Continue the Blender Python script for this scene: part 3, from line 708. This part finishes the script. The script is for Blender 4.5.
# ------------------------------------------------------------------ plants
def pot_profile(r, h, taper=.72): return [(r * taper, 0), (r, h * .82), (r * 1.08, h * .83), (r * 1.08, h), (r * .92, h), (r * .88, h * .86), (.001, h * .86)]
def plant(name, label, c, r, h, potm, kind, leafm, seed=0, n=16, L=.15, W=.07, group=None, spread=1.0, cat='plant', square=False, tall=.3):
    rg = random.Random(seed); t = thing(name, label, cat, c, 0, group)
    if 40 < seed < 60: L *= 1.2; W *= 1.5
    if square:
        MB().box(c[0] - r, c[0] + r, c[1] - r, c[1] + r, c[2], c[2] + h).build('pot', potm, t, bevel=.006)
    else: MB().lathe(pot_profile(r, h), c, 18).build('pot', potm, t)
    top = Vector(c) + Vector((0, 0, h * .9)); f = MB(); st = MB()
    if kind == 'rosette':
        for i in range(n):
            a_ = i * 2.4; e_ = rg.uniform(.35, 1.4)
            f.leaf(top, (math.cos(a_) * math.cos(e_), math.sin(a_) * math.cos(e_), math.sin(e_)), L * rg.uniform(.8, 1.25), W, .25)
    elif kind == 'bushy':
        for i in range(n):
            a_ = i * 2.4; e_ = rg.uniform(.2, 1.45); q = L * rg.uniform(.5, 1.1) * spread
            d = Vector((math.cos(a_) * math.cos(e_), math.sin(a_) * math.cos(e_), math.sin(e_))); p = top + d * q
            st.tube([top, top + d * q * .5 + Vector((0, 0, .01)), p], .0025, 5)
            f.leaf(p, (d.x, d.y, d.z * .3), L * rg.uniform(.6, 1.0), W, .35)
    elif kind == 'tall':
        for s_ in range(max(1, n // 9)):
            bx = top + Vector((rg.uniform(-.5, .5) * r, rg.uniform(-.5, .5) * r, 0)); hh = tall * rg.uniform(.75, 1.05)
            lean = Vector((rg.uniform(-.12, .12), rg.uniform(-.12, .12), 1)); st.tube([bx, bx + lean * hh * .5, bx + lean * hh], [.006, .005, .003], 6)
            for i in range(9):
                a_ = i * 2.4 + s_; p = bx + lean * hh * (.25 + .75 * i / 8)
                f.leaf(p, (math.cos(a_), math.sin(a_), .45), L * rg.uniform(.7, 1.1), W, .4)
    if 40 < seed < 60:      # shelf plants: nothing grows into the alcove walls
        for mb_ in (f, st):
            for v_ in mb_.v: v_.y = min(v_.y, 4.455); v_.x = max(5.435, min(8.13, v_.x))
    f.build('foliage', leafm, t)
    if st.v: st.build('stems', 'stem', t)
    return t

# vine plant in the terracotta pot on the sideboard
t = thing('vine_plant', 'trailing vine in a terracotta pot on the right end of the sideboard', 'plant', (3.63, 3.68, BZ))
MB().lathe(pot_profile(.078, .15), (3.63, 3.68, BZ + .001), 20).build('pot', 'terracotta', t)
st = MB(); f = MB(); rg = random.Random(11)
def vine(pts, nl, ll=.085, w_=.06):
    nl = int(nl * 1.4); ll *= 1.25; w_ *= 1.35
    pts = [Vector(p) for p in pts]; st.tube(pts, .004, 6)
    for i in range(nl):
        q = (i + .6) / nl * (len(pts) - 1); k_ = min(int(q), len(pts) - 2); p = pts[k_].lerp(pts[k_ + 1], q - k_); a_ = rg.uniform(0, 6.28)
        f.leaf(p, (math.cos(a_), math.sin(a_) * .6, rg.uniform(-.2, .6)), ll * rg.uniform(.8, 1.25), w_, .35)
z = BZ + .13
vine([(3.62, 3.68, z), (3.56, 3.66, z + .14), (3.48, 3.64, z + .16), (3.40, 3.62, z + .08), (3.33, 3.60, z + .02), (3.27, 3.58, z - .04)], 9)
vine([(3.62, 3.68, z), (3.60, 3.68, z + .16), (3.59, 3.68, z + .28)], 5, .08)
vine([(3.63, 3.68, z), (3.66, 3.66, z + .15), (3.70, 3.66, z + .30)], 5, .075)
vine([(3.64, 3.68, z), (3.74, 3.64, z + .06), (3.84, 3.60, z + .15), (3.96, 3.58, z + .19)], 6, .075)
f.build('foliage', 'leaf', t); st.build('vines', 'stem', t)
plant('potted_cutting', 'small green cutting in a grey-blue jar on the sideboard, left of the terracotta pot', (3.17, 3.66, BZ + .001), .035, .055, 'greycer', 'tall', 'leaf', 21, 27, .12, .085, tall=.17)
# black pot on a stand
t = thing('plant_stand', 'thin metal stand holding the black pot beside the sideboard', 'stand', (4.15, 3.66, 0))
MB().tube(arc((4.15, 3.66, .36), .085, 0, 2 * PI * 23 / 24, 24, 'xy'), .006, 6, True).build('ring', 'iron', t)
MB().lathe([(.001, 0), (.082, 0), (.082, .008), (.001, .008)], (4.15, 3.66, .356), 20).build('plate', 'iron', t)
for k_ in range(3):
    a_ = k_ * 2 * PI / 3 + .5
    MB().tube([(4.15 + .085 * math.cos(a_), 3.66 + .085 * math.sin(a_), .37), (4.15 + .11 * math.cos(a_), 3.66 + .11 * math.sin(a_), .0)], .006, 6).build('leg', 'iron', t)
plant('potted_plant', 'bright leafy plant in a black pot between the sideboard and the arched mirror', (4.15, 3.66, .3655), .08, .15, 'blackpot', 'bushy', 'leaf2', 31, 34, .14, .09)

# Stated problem
Reproduce the full listing exactly.

# Answer to this task
Continue the Blender Python script for this scene: part 3, from line 708. This part finishes the script. The script is for Blender 4.5.
# ------------------------------------------------------------------ plants
def pot_profile(r, h, taper=.72): return [(r * taper, 0), (r, h * .82), (r * 1.08, h * .83), (r * 1.08, h), (r * .92, h), (r * .88, h * .86), (.001, h * .86)]
def plant(name, label, c, r, h, potm, kind, leafm, seed=0, n=16, L=.15, W=.07, group=None, spread=1.0, cat='plant', square=False, tall=.3):
    rg = random.Random(seed); t = thing(name, label, cat, c, 0, group)
    if 40 < seed < 60: L *= 1.2; W *= 1.5
    if square:
        MB().box(c[0] - r, c[0] + r, c[1] - r, c[1] + r, c[2], c[2] + h).build('pot', potm, t, bevel=.006)
    else: MB().lathe(pot_profile(r, h), c, 18).build('pot', potm, t)
    top = Vector(c) + Vector((0, 0, h * .9)); f = MB(); st = MB()
    if kind == 'rosette':
        for i in range(n):
            a_ = i * 2.4; e_ = rg.uniform(.35, 1.4)
            f.leaf(top, (math.cos(a_) * math.cos(e_), math.sin(a_) * math.cos(e_), math.sin(e_)), L * rg.uniform(.8, 1.25), W, .25)
    elif kind == 'bushy':
        for i in range(n):
            a_ = i * 2.4; e_ = rg.uniform(.2, 1.45); q = L * rg.uniform(.5, 1.1) * spread
            d = Vector((math.cos(a_) * math.cos(e_), math.sin(a_) * math.cos(e_), math.sin(e_))); p = top + d * q
            st.tube([top, top + d * q * .5 + Vector((0, 0, .01)), p], .0025, 5)
            f.leaf(p, (d.x, d.y, d.z * .3), L * rg.uniform(.6, 1.0), W, .35)
    elif kind == 'tall':
        for s_ in range(max(1, n // 9)):
            bx = top + Vector((rg.uniform(-.5, .5) * r, rg.uniform(-.5, .5) * r, 0)); hh = tall * rg.uniform(.75, 1.05)
            lean = Vector((rg.uniform(-.12, .12), rg.uniform(-.12, .12), 1)); st.tube([bx, bx + lean * hh * .5, bx + lean * hh], [.006, .005, .003], 6)
            for i in range(9):
                a_ = i * 2.4 + s_; p = bx + lean * hh * (.25 + .75 * i / 8)
                f.leaf(p, (math.cos(a_), math.sin(a_), .45), L * rg.uniform(.7, 1.1), W, .4)
    if 40 < seed < 60:      # shelf plants: nothing grows into the alcove walls
        for mb_ in (f, st):
            for v_ in mb_.v: v_.y = min(v_.y, 4.455); v_.x = max(5.435, min(8.13, v_.x))
    f.build('foliage', leafm, t)
    if st.v: st.build('stems', 'stem', t)
    return t

# vine plant in the terracotta pot on the sideboard
t = thing('vine_plant', 'trailing vine in a terracotta pot on the right end of the sideboard', 'plant', (3.63, 3.68, BZ))
MB().lathe(pot_profile(.078, .15), (3.63, 3.68, BZ + .001), 20).build('pot', 'terracotta', t)
st = MB(); f = MB(); rg = random.Random(11)
def vine(pts, nl, ll=.085, w_=.06):
    nl = int(nl * 1.4); ll *= 1.25; w_ *= 1.35
    pts = [Vector(p) for p in pts]; st.tube(pts, .004, 6)
    for i in range(nl):
        q = (i + .6) / nl * (len(pts) - 1); k_ = min(int(q), len(pts) - 2); p = pts[k_].lerp(pts[k_ + 1], q - k_); a_ = rg.uniform(0, 6.28)
        f.leaf(p, (math.cos(a_), math.sin(a_) * .6, rg.uniform(-.2, .6)), ll * rg.uniform(.8, 1.25), w_, .35)
z = BZ + .13
vine([(3.62, 3.68, z), (3.56, 3.66, z + .14), (3.48, 3.64, z + .16), (3.40, 3.62, z + .08), (3.33, 3.60, z + .02), (3.27, 3.58, z - .04)], 9)
vine([(3.62, 3.68, z), (3.60, 3.68, z + .16), (3.59, 3.68, z + .28)], 5, .08)
vine([(3.63, 3.68, z), (3.66, 3.66, z + .15), (3.70, 3.66, z + .30)], 5, .075)
vine([(3.64, 3.68, z), (3.74, 3.64, z + .06), (3.84, 3.60, z + .15), (3.96, 3.58, z + .19)], 6, .075)
f.build('foliage', 'leaf', t); st.build('vines', 'stem', t)
plant('potted_cutting', 'small green cutting in a grey-blue jar on the sideboard, left of the terracotta pot', (3.17, 3.66, BZ + .001), .035, .055, 'greycer', 'tall', 'leaf', 21, 27, .12, .085, tall=.17)
# black pot on a stand
t = thing('plant_stand', 'thin metal stand holding the black pot beside the sideboard', 'stand', (4.15, 3.66, 0))
MB().tube(arc((4.15, 3.66, .36), .085, 0, 2 * PI * 23 / 24, 24, 'xy'), .006, 6, True).build('ring', 'iron', t)
MB().lathe([(.001, 0), (.082, 0), (.082, .008), (.001, .008)], (4.15, 3.66, .356), 20).build('plate', 'iron', t)
for k_ in range(3):
    a_ = k_ * 2 * PI / 3 + .5
    MB().tube([(4.15 + .085 * math.cos(a_), 3.66 + .085 * math.sin(a_), .37), (4.15 + .11 * math.cos(a_), 3.66 + .11 * math.sin(a_), .0)], .006, 6).build('leg', 'iron', t)
plant('potted_plant', 'bright leafy plant in a black pot between the sideboard and the arched mirror', (4.15, 3.66, .3655), .08, .15, 'blackpot', 'bushy', 'leaf2', 31, 34, .14, .09)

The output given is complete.